Hungary: Central Bank decreases rates in July
At its meeting on 23 July, the Monetary Council decided to lower the Central Bank base rate by 25 basis points to 6.75%, the overnight (O/N) deposit rate to 5.75% and the O/N collateralized lending rate to 7.75%. The decision was broadly in line with market expectations.
Inflation remained within the Central Bank’s tolerance band and was in line with its prior projections in June. The Bank also took into account the dovish factors of weak economic activity in Europe and a general decline in investment. Meanwhile, June saw a slight rise in core inflation to 4.1%, and the Bank noted a significant increase in real wages and growing household consumption.
The Central Bank provided no explicit forward guidance on future interest rate decisions but reiterated that it would adopt a cautious approach to monetary policy, taking into account risks surrounding global and domestic disinflation, volatility in international investor sentiment and the expected interest rate policies of major central banks. The Consensus is for about 25 basis points of further rate cuts by year-end, with the pace of monetary policy easing in the EU and the U.S. key to watch. Stronger-than-expected wage growth and economic activity pose upside risks to the policy rate.
The Bank is scheduled to convene next on 6 August.
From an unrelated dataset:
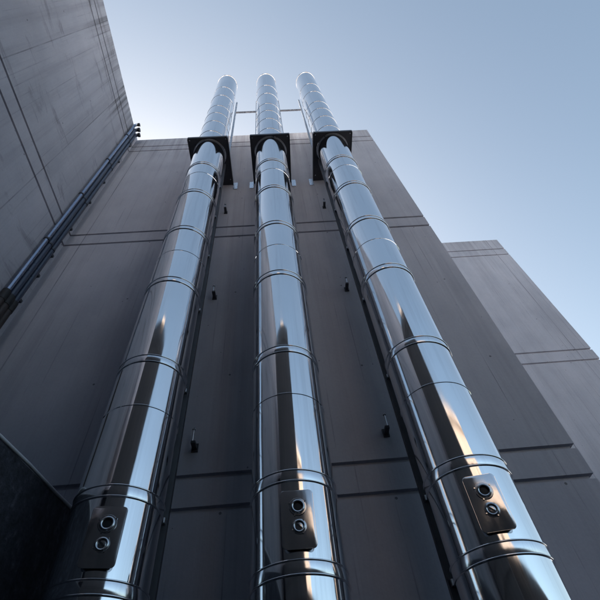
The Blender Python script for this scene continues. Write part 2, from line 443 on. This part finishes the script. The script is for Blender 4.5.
    # guide rails behind the flue, strapped to each band, with stand-off arms to the wall
    for sx in (-1, 1):
        x = sx * .262; ry = .175
        def rail(z0, z1_, x, ry, hw_):
            bm = bmesh.new()
            add_box(bm, x - hw_, x + hw_, ry - .004, ry, z0, z1_)                       # web
            add_box(bm, x - hw_, x - hw_ + .0035, ry + .0002, ry + .028, z0, z1_)
            add_box(bm, x + hw_ - .0035, x + hw_, ry + .0002, ry + .028, z0, z1_)
            return bm
        obj('upper_rail', rail(zb + .1, 11.42 + H, x, ry, .017), M_galv, f)
        x = sx * .225; ry = .155
        obj('guide_rail', rail(.25, zb - .03, x, ry, .02), M_dkst, f)
        lug = None
        for z in BANDS:
            if lug is None:
                lug = obj('strap_lug', box(sx * .215 - .02, sx * .215 + .02, ry - .03, ry - .005, -.016, .016, bev=.002), M_galv, f, loc=(0, 0, z + H))
            else:
                o = lug.copy(); C.objects.link(o); o.parent = f; o.location = (0, 0, z + H)
        for z in (-.2, 2.04, 4.0, 6.16):
            bm = bmesh.new()
            xa = sx * .258; yw_ = D - PY
            add_box(bm, xa - .018, xa + .018, yw_ - .10, yw_ - .010, z + H - .016, z + H + .008, bev=.003)
            add_box(bm, xa - .026, xa + .026, yw_ - .0098, yw_ - .001, z + H - .035, z + H + .04, bev=.002)
            a = obj('wall_arm', bm, M_dkst, f)
            xr = xa - sx * .008
            obj('hanger_rod', tube([(xr, yw_ - .08, z + H + .009), (xr, yw_ - .08, z + H + .12)], .006, 8), M_galv, a)
            bm = bmesh.new()
            add_lathe(bm, [(.0001, .016), (.012, .016), (.014, .004), (.014, 0)], 6, Matrix.Translation((xr, yw_ - .08, z + H + .12)))
            obj('nut', bm, M_zinc, a)
    # foot
    obj('base_flange', lathe([(R + .001, .06), (R + .02, .06), (R + .09, .02), (R + .09, .002)], 64), M_galv, f, True)
    return f

def copy_tree(o, parent=None):
    c = o.copy(); C.objects.link(c); c.parent = parent
    for ch in list(o.children): copy_tree(ch, c)
    return c

flue = make_flue()
f2 = copy_tree(flue); f3 = copy_tree(flue)
for f, x, lab, turn in ((flue, -.996, 'polished steel flue nearest the conduit corner, its plate turned into shadow', 13),
                        (f2, .010, 'polished steel flue standing between the two others', 3),
                        (f3, 1.043, 'polished steel flue farthest from the conduits, its plate mirroring sunlit stone', -9)):
    f.location.x = x; f['label'] = lab
    for ch in f.children:
        if ch.name.startswith('inspection_plate'): ch.rotation_euler.z = math.radians(turn)

# tie bars between the guide rails above the roof
for x0, x1, lab in ((-.996 + .270, .010 - .270, 'thin steel tie bar joining the conduit-side flue to the middle flue'),
                    (.010 + .270, 1.043 - .270, 'thin steel tie bar joining the middle flue to the farthest flue from the conduits')):
    t = thing('tie_bar', lab, 'tie bar', ((x0 + x1) / 2, PY + .195, 10.55 + H), 'tie bars above the roof')
    w = (x1 - x0) / 2
    bm = bmesh.new(); add_box(bm, -w, w, -.02, .02, 0, .005); add_box(bm, -w, w, .0152, .02, .005, .045)
    obj('bar', bm, M_galv, t)
    for sx in (-1, 1):
        obj('end_plate', box(sx * w - .004, sx * w + .004, -.022, .022, -.03, .12, bev=.001), M_galv, t)

# ------------------------------------------------------------------ conduits in the corner
def conduit(name, label, y, r, x, mat, ztop, low_mat, bend):
    t = thing(name, label, 'conduit', (x, y, 0), 'conduits running up the corner')
    zc = 3.85 + H
    arc = [(bend * (1 - math.cos(a)), 0, ztop + H - bend + bend * math.sin(a)) for a in [PI/2 * k / 8 for k in range(9)]]
    obj('upper_pipe', tube([(0, 0, zc)] + [(0, 0, zc + 1.5 * k) for k in range(1, 4)] + arc, r, 20), mat, t, True)
    obj('end_cap', tube([(bend - .004, 0, ztop + H), (bend + .035, 0, ztop + H)], r * 1.3, 16), M_rub, t, True)
    obj('lower_pipe', tube([(0, 0, .0), (0, 0, 2.5), (0, 0, zc)], r * 1.25, 20), low_mat, t, True)
    obj('coupling', lathe([(r, -.09), (r * 1.4, -.09), (r * 1.45, -.02), (r * 1.45, .02), (r * 1.4, .06), (r, .06)], 24, Matrix.Translation((0, 0, zc))), M_rub, t, True)
    for z in (5.0, 6.35, 7.8, 9.2, 2.4, 1.0):
        obj('clip', lathe([(r + .001, -.014), (r + .007, -.014), (r + .007, .014), (r + .001, .014)], 20, Matrix.Translation((0, 0, z + H)), True), M_dkst, t, True)
    return t

conduit('conduit', 'grey steel conduit, the outermost of the bundle on the stained wall', 2.665, .030, LX + .055, M_cond, 9.93, M_brown, .07)
conduit('conduit', 'dark blue conduit right beside the grey steel one', 2.742, .036, LX + .058, M_blue, 9.84, M_brown, .07)
conduit('conduit', 'dark blue conduit between its twin and the thin cable in the corner', 2.826, .034, LX + .056, M_blue, 9.76, M_brown, .07)
cb = thing('corner_cable', 'thin black cable clipped close into the concrete corner', 'cable', (LX + .02, 2.90, 0))
obj('cable', tube([(0, 0, 0)] + [(0, random.uniform(-.003, .003), z + .0) for z in range(1, 12)] + [(0, 0, 9.7 + H)], .011, 10), M_rub, cb, True)
for z in (3.3, 4.05, 4.55, 5.0, 5.72, 6.6, 7.4, 8.4, 9.3):
    obj('cable_clip', box(-.019, .028, -.035, .026, z + H - .02, z + H + .02, bev=.004), M_dkst, cb)

# ------------------------------------------------------------------ light
SUN_EL, SUN_AZ = 32, -27          # azimuth from +y towards +x
w = bpy.data.worlds.new('World'); bpy.context.scene.world = w; w.use_nodes = True
nt = w.node_tree; nt.nodes.clear()
sky = nt.nodes.new('ShaderNodeTexSky'); sky.sky_type = 'NISHITA'; sky.sun_disc = False
sky.sun_elevation = math.radians(SUN_EL); sky.sun_rotation = math.radians(SUN_AZ)
sky.air_density = 1.0; sky.dust_density = 4.0; sky.ozone_density = 2.5; sky.altitude = 100
bg = nt.nodes.new('ShaderNodeBackground'); bg.inputs[1].default_value = .15
out = nt.nodes.new('ShaderNodeOutputWorld')
tn = nt.nodes.new('ShaderNodeMix'); tn.data_type = 'RGBA'; tn.blend_type = 'MULTIPLY'     # warm-balanced film
tn.inputs[0].default_value = 1.0; tn.inputs[7].default_value = (1.09, 1.0, .80, 1)
nt.links.new(sky.outputs[0], tn.inputs[6]); nt.links.new(tn.outputs[2], bg.inputs[0]); nt.links.new(bg.outputs[0], out.inputs[0])
sd = bpy.data.lights.new('sun', 'SUN'); sd.energy = 5.0; sd.angle = math.radians(.53); sd.color = (1, .93, .84)
so = bpy.data.objects.new('sun', sd); C.objects.link(so)
e, a = math.radians(SUN_EL), math.radians(SUN_AZ)
sdir = Vector((math.sin(a) * math.cos(e), math.cos(a) * math.cos(e), math.sin(e)))
so.rotation_euler = (-sdir).to_track_quat('-Z', 'Y').to_euler(); so.location = sdir * 30

# ------------------------------------------------------------------ camera
yw, pi_, ro = 7.67696116e-02, 9.08827360e-01, -1.24085116e-01
fv = Vector((math.sin(yw) * math.cos(pi_), math.cos(yw) * math.cos(pi_), math.sin(pi_)))
rt = Vector((math.cos(yw), -math.sin(yw), 0)); up = rt.cross(fv)
Rv = math.cos(ro) * rt + math.sin(ro) * up; Uv = -math.sin(ro) * rt + math.cos(ro) * up
cd = bpy.data.cameras.new('camera'); co = bpy.data.objects.new('camera', cd); C.objects.link(co)
mw = Matrix((Rv, Uv, -fv)).transposed().to_4x4(); mw.translation = (0, 0, H); co.matrix_world = mw
cd.sensor_width = 36; cd.lens = 432.789336 / 600 * 36; cd.clip_end = 2000; cd.clip_start = .02
sc = bpy.context.scene; sc.camera = co
sc.view_settings.view_transform = 'Standard'; sc.view_settings.look = 'None'; sc.view_settings.gamma = 1.0
sc.view_settings.use_curve_mapping = False; sc.view_settings.exposure = 1.26
sc.render.engine = 'CYCLES'; sc.cycles.use_denoising = True
sc.cycles.max_bounces = 12; sc.cycles.glossy_bounces = 8; sc.cycles.diffuse_bounces = 5
sc.cycles.caustics_reflective = True; sc.cycles.blur_glossy = .3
ING analysts Peter Virovacz and Frantisek Taborsky commented on the outlook:
“We continue to believe in the need for a substantially positive real interest rate and, in contrast to the central bank’s forecast, we continue to expect stronger monthly repricing over the remainder of the year, mainly on the back of pro-inflationary fiscal measures and stronger-than-expected wage growth. Against this backdrop, we maintain our call for a year-end policy rate of 6.50% with some downside risk to our call mainly stemming from our non-consensus inflation outlook.”